*REQUIREMENTS:* Using the data below, output the first line and every line after it up to and including the line containing "PI = math.pi", exactly as written and with nothing added.

[BEGIN DATA LINES]

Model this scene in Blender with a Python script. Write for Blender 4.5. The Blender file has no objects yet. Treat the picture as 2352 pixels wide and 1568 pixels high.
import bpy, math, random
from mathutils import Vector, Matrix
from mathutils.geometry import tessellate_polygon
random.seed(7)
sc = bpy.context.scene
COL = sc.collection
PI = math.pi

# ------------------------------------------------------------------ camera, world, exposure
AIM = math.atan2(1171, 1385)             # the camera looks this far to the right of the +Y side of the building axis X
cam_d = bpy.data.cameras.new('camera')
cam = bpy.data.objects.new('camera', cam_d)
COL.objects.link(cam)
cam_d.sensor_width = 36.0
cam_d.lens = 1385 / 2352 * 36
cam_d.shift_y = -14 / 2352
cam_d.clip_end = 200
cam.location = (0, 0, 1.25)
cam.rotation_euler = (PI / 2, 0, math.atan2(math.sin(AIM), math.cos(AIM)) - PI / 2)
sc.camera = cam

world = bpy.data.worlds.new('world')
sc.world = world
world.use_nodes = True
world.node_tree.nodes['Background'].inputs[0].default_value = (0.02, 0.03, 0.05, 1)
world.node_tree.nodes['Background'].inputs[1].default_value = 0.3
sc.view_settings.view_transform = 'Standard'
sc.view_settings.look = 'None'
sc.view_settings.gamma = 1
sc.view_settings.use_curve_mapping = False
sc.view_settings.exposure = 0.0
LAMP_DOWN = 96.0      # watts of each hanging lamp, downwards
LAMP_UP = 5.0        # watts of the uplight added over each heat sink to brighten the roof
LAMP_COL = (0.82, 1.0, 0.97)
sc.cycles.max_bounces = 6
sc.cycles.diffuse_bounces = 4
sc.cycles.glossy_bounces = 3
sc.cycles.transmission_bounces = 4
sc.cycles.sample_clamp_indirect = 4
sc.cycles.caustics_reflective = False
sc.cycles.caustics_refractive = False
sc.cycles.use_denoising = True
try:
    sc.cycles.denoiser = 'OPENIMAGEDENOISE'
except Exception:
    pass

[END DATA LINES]

*TASK OUTPUT:*
Model this scene in Blender with a Python script. Write for Blender 4.5. The Blender file has no objects yet. Treat the picture as 2352 pixels wide and 1568 pixels high.
import bpy, math, random
from mathutils import Vector, Matrix
from mathutils.geometry import tessellate_polygon
random.seed(7)
sc = bpy.context.scene
COL = sc.collection
PI = math.pi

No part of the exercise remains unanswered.